A few rules that, followed together, keep the system up throughout:

  • Always have a rollback. Every step must be reversible cheaply and quickly. If a step can't be undone (most data deletions), it gets isolated, delayed, and triple-checked. "We'll roll forward" is not a rollback plan; it's a hope.
  • Migrate in small, reversible steps. Many tiny deploys, each safe on its own, beat one big coordinated cutover. Small steps localize failure — when something breaks, you know which of the last three changes did it.
  • Backward and forward compatibility at every step. During a migration, old and new code, old and new schema, run simultaneously. Each version must tolerate the other's data. This is why expand/contract exists: you never have a moment where old code meets new-only data.
  • Decouple deploy from release. Ship the code dark behind a flag, then turn it on separately. Deploying and activating in one motion removes your ability to react.

The Organizational Problem

The technical pattern is the easy half. The hard half is getting N other teams to actually move off the old thing — and that's a people problem, not an engineering one.

The new system can be done, better, and faster, and migration still stalls because every other team has their own roadmap and "migrate off the thing that currently works" is nobody's priority but yours.

What actually moves teams:

  • Make the new path the easy path. The single strongest lever. If the new way is less work than the old — better docs, codemods, a migration script, a paved golden path — teams migrate because it's easier, not because you asked. If the new way is more painful, no amount of asking works.
  • Carrot and stick, in that order. Carrot: do the migration for people where you can, provide tooling, make the new thing genuinely better. Stick: only after the carrots — a deprecation policy, a hard sunset date with leadership backing, the old path eventually erroring.
  • A real deprecation policy. Announce it, give a timeline, send reminders, escalate the loudness as the date approaches. "Deprecated" with no enforcement and no date is ignored, correctly.
  • A sunset date with teeth. A date nobody enforces is a suggestion. The date must be backed by someone who can hold teams to it, and there must be a consequence for missing it (the old path breaks, or there's a leadership conversation).
  • Track the long tail and go get it. The last 20% of migrations are 80% of the work — the orphaned services, the team that left, the integration nobody owns. Someone has to chase each one down by name. It does not finish itself.

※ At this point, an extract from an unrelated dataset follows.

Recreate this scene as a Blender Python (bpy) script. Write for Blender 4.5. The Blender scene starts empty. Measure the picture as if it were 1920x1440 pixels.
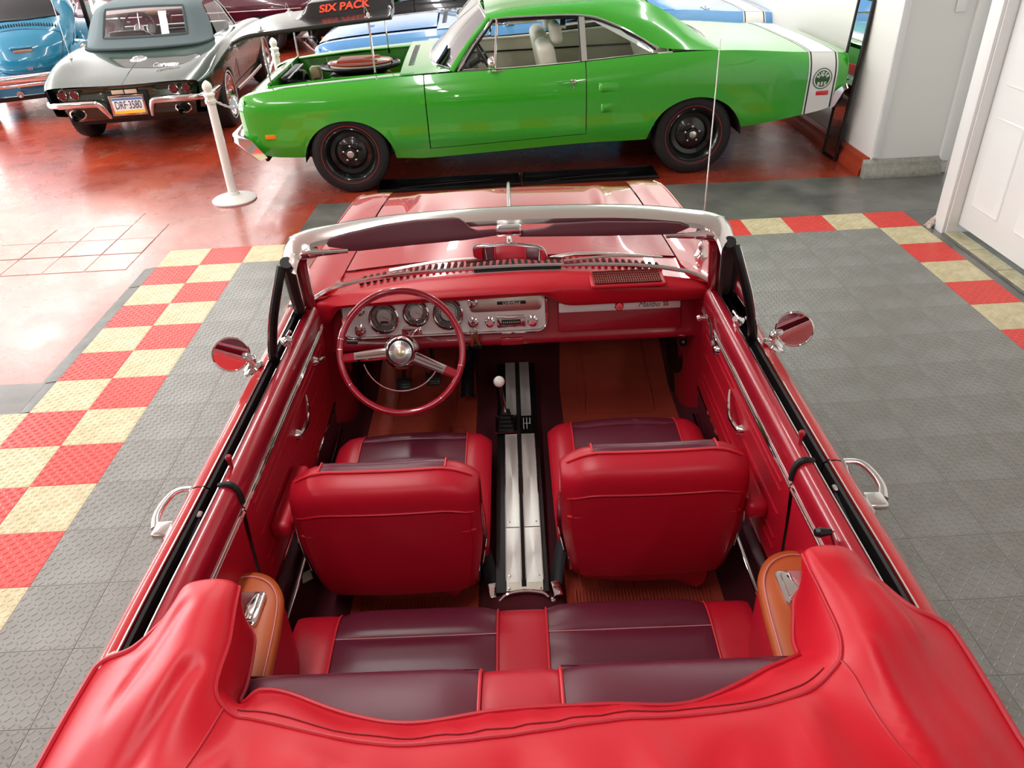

Getting other teams to act without authority over them is its own skill — see scaling yourself and the influence work it links to.

Measuring Progress And Declaring Done

  • Measure percent migrated, not percent of time spent. "We've worked on it for three months" tells you nothing. "82% of traffic / 41 of 60 services / 95% of rows are on the new system" tells you where you are and how far is left. Instrument the migration itself.
  • Define done before you start. Done is: 100% on the new path, old path receiving zero traffic, old code and old data deleted. Not "the new thing works and most teams use it."
  • Delete the old system. This is the step everyone skips, and skipping it forfeits the entire payoff. The reason to migrate was to stop paying for the old thing — the maintenance, the security surface, the cognitive load, the confusion of two ways to do everything. If the old code is still in the repo "just in case," you got the cost of two systems and the benefit of one. Set a date to delete it, and delete it.
  • The migration that never finishes is the real failure. Two half-finished systems running in parallel forever is the worst outcome — more code, more confusion, more on-call, and you never collected the win. A migration that's "90% done" for a year is a failed migration, not an ongoing one.

Risk, Comms, And The Design Doc

Any non-trivial migration gets a design doc before it gets code — see RFCs and design docs. It should cover:

  • The plan in reversible steps. The Strangler sequence, what ships in what order, and the rollback for each.
  • The cutover and rollback mechanism. Exactly how you shift traffic and exactly how you reverse it, tested before you need it.
  • Data safety. Backfill strategy, verification, and when (much later) the old data gets deleted.
  • Risk and blast radius. What can go wrong at each step, the worst case, who's affected.
  • The org plan. Who has to migrate, the deprecation timeline, the sunset date, who owns chasing the long tail.
  • Comms. Who you tell, when, and how — affected teams, on-call, support, customers if user-visible. Migrations break trust silently; over-communicate.

Anti-Patterns

  • Big-bang cutover. Flip everyone to the new system at once on a chosen night. When (not if) something's wrong, everything is wrong simultaneously and rollback is a panic. Always go incremental.
  • The rewrite that never ships. A year of greenfield, no live traffic, a moving target, and a launch that keeps slipping. The classic Spolsky failure.
  • No rollback. A forward-only cutover where the only recovery from a bad deploy is fix-and-roll-forward under incident pressure. Every step needs a reverse gear.
  • Migrating without metrics. Cutting over on hope instead of a near-zero parallel-run diff and live dashboards. You won't know it's broken until users tell you.
  • Leaving the old system alive indefinitely. Never deleting the old path. You permanently run two systems, pay double the maintenance, and never collect the benefit you migrated for.
  • Dual-write without reconciliation. Writing to both stores and assuming they stay consistent. They won't; without a repair job they silently diverge.

Pre-Commit Question

Before you start a migration, ask:

What's the smallest reversible step, how will I know it worked, and what's the date I delete the old thing?

If you can't answer the first, you have a big-bang. If you can't answer the second, you're flying blind. If you can't answer the third, you're signing up to run two systems forever.